WORK TO DO:
Repeat the entire listing exactly as written.

DATA EXTRACT:
════════

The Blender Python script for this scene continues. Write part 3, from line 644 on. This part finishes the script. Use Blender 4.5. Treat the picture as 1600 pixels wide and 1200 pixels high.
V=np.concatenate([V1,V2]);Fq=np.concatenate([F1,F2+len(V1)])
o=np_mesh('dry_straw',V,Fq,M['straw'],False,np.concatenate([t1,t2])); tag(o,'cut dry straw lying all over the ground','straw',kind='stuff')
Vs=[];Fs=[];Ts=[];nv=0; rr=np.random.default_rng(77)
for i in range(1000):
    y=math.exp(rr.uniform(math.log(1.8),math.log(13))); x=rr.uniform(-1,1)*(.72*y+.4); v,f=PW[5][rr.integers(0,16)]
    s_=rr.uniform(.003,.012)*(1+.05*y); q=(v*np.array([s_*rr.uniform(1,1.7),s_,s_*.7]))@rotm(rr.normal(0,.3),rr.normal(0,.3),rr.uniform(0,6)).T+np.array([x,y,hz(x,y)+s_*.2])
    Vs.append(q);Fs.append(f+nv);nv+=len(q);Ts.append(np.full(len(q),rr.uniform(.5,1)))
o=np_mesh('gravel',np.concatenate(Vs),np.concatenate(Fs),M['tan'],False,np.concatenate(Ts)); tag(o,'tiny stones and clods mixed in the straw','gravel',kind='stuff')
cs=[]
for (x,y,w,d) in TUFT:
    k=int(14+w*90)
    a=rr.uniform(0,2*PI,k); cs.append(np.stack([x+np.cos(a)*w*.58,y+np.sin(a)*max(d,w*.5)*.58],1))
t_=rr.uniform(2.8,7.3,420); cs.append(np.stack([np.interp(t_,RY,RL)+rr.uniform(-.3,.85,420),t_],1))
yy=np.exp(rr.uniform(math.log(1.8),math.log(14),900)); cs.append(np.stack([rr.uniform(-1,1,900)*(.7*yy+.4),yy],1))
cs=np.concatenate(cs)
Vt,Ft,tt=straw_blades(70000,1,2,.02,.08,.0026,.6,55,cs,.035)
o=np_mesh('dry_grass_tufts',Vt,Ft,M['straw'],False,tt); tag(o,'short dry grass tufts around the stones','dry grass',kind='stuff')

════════

ANSWER TO THIS TASK:
The Blender Python script for this scene continues. Write part 3, from line 644 on. This part finishes the script. Use Blender 4.5. Treat the picture as 1600 pixels wide and 1200 pixels high.
V=np.concatenate([V1,V2]);Fq=np.concatenate([F1,F2+len(V1)])
o=np_mesh('dry_straw',V,Fq,M['straw'],False,np.concatenate([t1,t2])); tag(o,'cut dry straw lying all over the ground','straw',kind='stuff')
Vs=[];Fs=[];Ts=[];nv=0; rr=np.random.default_rng(77)
for i in range(1000):
    y=math.exp(rr.uniform(math.log(1.8),math.log(13))); x=rr.uniform(-1,1)*(.72*y+.4); v,f=PW[5][rr.integers(0,16)]
    s_=rr.uniform(.003,.012)*(1+.05*y); q=(v*np.array([s_*rr.uniform(1,1.7),s_,s_*.7]))@rotm(rr.normal(0,.3),rr.normal(0,.3),rr.uniform(0,6)).T+np.array([x,y,hz(x,y)+s_*.2])
    Vs.append(q);Fs.append(f+nv);nv+=len(q);Ts.append(np.full(len(q),rr.uniform(.5,1)))
o=np_mesh('gravel',np.concatenate(Vs),np.concatenate(Fs),M['tan'],False,np.concatenate(Ts)); tag(o,'tiny stones and clods mixed in the straw','gravel',kind='stuff')
cs=[]
for (x,y,w,d) in TUFT:
    k=int(14+w*90)
    a=rr.uniform(0,2*PI,k); cs.append(np.stack([x+np.cos(a)*w*.58,y+np.sin(a)*max(d,w*.5)*.58],1))
t_=rr.uniform(2.8,7.3,420); cs.append(np.stack([np.interp(t_,RY,RL)+rr.uniform(-.3,.85,420),t_],1))
yy=np.exp(rr.uniform(math.log(1.8),math.log(14),900)); cs.append(np.stack([rr.uniform(-1,1,900)*(.7*yy+.4),yy],1))
cs=np.concatenate(cs)
Vt,Ft,tt=straw_blades(70000,1,2,.02,.08,.0026,.6,55,cs,.035)
o=np_mesh('dry_grass_tufts',Vt,Ft,M['straw'],False,tt); tag(o,'short dry grass tufts around the stones','dry grass',kind='stuff')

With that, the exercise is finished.